■ Objective ■
Every record must be repeated exactly; omit any pictures they contain.

■ Rows from a 3D scene dataset ■
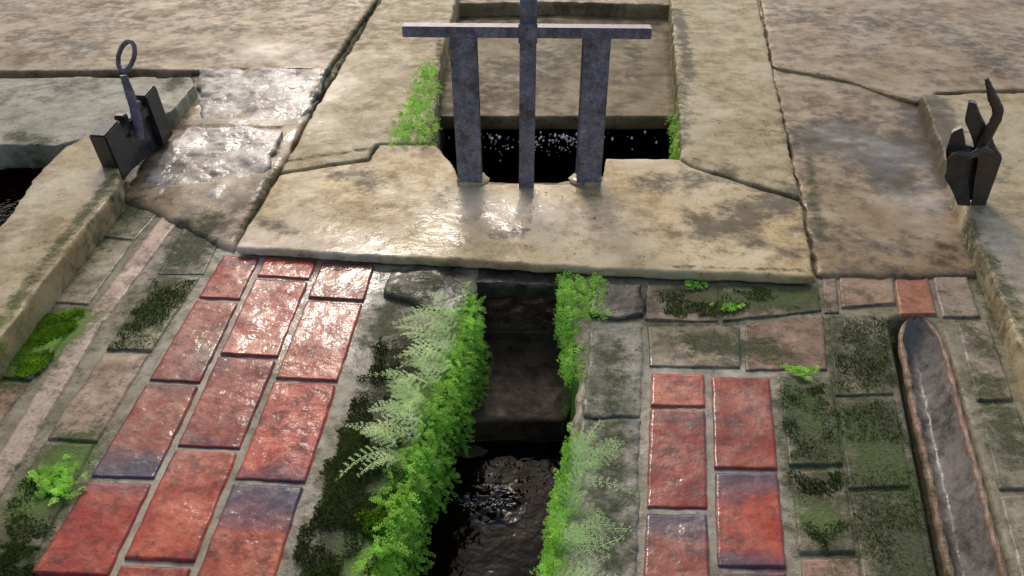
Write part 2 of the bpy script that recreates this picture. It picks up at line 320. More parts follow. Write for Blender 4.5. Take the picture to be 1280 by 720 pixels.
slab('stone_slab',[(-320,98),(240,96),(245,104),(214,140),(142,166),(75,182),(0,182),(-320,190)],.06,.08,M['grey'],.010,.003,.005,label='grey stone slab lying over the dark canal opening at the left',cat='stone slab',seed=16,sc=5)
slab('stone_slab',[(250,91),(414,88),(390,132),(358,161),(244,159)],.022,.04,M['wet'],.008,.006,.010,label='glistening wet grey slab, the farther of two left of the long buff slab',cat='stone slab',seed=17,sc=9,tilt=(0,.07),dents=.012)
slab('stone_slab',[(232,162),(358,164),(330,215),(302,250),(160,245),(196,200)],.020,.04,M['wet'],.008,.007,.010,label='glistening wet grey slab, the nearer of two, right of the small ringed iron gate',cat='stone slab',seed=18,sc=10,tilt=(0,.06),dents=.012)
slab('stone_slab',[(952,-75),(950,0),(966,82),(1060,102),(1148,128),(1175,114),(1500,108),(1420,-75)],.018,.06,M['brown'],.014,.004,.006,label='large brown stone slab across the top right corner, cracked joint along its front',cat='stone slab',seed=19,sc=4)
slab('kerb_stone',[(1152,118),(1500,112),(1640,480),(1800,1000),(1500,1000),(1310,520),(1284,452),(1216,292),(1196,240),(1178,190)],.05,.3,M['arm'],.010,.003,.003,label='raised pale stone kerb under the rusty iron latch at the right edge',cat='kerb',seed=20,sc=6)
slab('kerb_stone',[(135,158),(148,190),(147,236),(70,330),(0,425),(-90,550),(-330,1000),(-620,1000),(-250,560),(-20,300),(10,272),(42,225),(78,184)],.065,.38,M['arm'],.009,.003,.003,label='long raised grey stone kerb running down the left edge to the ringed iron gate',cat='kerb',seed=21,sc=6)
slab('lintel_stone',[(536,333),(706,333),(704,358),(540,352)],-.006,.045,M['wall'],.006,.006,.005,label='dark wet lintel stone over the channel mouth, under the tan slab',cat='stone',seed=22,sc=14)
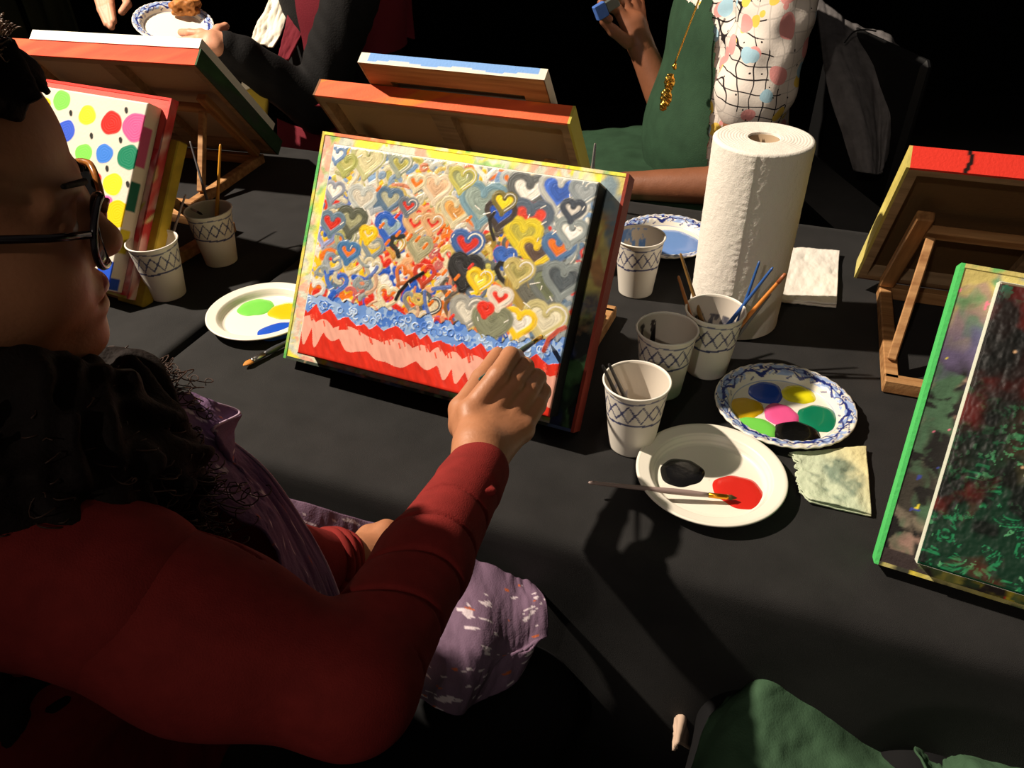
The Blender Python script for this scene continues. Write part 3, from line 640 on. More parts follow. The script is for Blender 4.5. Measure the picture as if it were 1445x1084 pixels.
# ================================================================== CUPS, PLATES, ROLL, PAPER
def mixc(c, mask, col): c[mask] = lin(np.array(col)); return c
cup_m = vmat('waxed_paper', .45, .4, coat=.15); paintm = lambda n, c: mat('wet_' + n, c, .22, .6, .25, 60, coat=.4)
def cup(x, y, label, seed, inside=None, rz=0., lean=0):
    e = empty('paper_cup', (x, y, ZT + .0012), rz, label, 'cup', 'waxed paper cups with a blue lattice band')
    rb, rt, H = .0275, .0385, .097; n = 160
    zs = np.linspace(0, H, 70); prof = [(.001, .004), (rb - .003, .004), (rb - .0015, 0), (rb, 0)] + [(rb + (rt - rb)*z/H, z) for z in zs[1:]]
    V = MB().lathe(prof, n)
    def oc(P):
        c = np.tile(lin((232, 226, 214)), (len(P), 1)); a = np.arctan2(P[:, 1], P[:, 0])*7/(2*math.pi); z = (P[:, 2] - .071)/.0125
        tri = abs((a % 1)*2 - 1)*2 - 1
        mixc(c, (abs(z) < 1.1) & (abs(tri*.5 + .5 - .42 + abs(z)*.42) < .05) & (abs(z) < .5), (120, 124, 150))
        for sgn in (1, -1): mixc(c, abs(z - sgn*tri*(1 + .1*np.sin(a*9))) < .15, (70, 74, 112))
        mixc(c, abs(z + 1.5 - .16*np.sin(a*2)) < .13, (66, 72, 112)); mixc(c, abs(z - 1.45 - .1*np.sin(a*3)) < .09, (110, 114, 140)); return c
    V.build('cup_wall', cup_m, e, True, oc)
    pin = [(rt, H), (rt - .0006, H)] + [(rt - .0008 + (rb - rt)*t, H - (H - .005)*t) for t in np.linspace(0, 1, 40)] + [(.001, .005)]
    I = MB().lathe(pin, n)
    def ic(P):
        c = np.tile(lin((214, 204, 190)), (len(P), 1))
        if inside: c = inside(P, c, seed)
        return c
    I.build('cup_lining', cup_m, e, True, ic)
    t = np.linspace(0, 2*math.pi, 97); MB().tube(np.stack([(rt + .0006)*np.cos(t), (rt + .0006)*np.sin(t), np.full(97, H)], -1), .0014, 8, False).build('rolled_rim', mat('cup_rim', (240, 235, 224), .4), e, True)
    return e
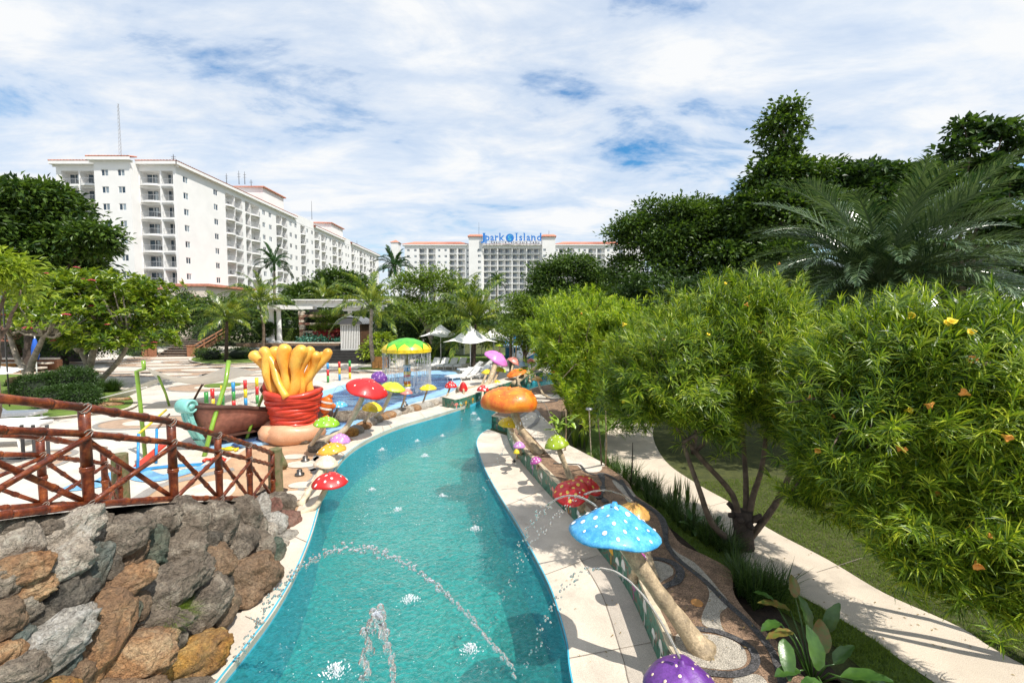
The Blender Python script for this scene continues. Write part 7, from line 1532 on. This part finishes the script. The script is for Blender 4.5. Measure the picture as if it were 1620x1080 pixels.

■ Response ■
Write part 2 of the bpy script that recreates this picture. It picks up at line 320. More parts follow. Write for Blender 4.5. Take the picture to be 1280 by 720 pixels.
slab('stone_slab',[(-320,98),(240,96),(245,104),(214,140),(142,166),(75,182),(0,182),(-320,190)],.06,.08,M['grey'],.010,.003,.005,label='grey stone slab lying over the dark canal opening at the left',cat='stone slab',seed=16,sc=5)
slab('stone_slab',[(250,91),(414,88),(390,132),(358,161),(244,159)],.022,.04,M['wet'],.008,.006,.010,label='glistening wet grey slab, the farther of two left of the long buff slab',cat='stone slab',seed=17,sc=9,tilt=(0,.07),dents=.012)
slab('stone_slab',[(232,162),(358,164),(330,215),(302,250),(160,245),(196,200)],.020,.04,M['wet'],.008,.007,.010,label='glistening wet grey slab, the nearer of two, right of the small ringed iron gate',cat='stone slab',seed=18,sc=10,tilt=(0,.06),dents=.012)
slab('stone_slab',[(952,-75),(950,0),(966,82),(1060,102),(1148,128),(1175,114),(1500,108),(1420,-75)],.018,.06,M['brown'],.014,.004,.006,label='large brown stone slab across the top right corner, cracked joint along its front',cat='stone slab',seed=19,sc=4)
slab('kerb_stone',[(1152,118),(1500,112),(1640,480),(1800,1000),(1500,1000),(1310,520),(1284,452),(1216,292),(1196,240),(1178,190)],.05,.3,M['arm'],.010,.003,.003,label='raised pale stone kerb under the rusty iron latch at the right edge',cat='kerb',seed=20,sc=6)
slab('kerb_stone',[(135,158),(148,190),(147,236),(70,330),(0,425),(-90,550),(-330,1000),(-620,1000),(-250,560),(-20,300),(10,272),(42,225),(78,184)],.065,.38,M['arm'],.009,.003,.003,label='long raised grey stone kerb running down the left edge to the ringed iron gate',cat='kerb',seed=21,sc=6)
slab('lintel_stone',[(536,333),(706,333),(704,358),(540,352)],-.006,.045,M['wall'],.006,.006,.005,label='dark wet lintel stone over the channel mouth, under the tan slab',cat='stone',seed=22,sc=14)
The Blender Python script for this scene continues. Write part 3, from line 640 on. More parts follow. The script is for Blender 4.5. Measure the picture as if it were 1445x1084 pixels.
# ================================================================== CUPS, PLATES, ROLL, PAPER
def mixc(c, mask, col): c[mask] = lin(np.array(col)); return c
cup_m = vmat('waxed_paper', .45, .4, coat=.15); paintm = lambda n, c: mat('wet_' + n, c, .22, .6, .25, 60, coat=.4)
def cup(x, y, label, seed, inside=None, rz=0., lean=0):
    e = empty('paper_cup', (x, y, ZT + .0012), rz, label, 'cup', 'waxed paper cups with a blue lattice band')
    rb, rt, H = .0275, .0385, .097; n = 160
    zs = np.linspace(0, H, 70); prof = [(.001, .004), (rb - .003, .004), (rb - .0015, 0), (rb, 0)] + [(rb + (rt - rb)*z/H, z) for z in zs[1:]]
    V = MB().lathe(prof, n)
    def oc(P):
        c = np.tile(lin((232, 226, 214)), (len(P), 1)); a = np.arctan2(P[:, 1], P[:, 0])*7/(2*math.pi); z = (P[:, 2] - .071)/.0125
        tri = abs((a % 1)*2 - 1)*2 - 1
        mixc(c, (abs(z) < 1.1) & (abs(tri*.5 + .5 - .42 + abs(z)*.42) < .05) & (abs(z) < .5), (120, 124, 150))
        for sgn in (1, -1): mixc(c, abs(z - sgn*tri*(1 + .1*np.sin(a*9))) < .15, (70, 74, 112))
        mixc(c, abs(z + 1.5 - .16*np.sin(a*2)) < .13, (66, 72, 112)); mixc(c, abs(z - 1.45 - .1*np.sin(a*3)) < .09, (110, 114, 140)); return c
    V.build('cup_wall', cup_m, e, True, oc)
    pin = [(rt, H), (rt - .0006, H)] + [(rt - .0008 + (rb - rt)*t, H - (H - .005)*t) for t in np.linspace(0, 1, 40)] + [(.001, .005)]
    I = MB().lathe(pin, n)
    def ic(P):
        c = np.tile(lin((214, 204, 190)), (len(P), 1))
        if inside: c = inside(P, c, seed)
        return c
    I.build('cup_lining', cup_m, e, True, ic)
    t = np.linspace(0, 2*math.pi, 97); MB().tube(np.stack([(rt + .0006)*np.cos(t), (rt + .0006)*np.sin(t), np.full(97, H)], -1), .0014, 8, False).build('rolled_rim', mat('cup_rim', (240, 235, 224), .4), e, True)
    return e
The Blender Python script for this scene continues. Write part 7, from line 1532 on. This part finishes the script. The script is for Blender 4.5. Measure the picture as if it were 1620x1080 pixels.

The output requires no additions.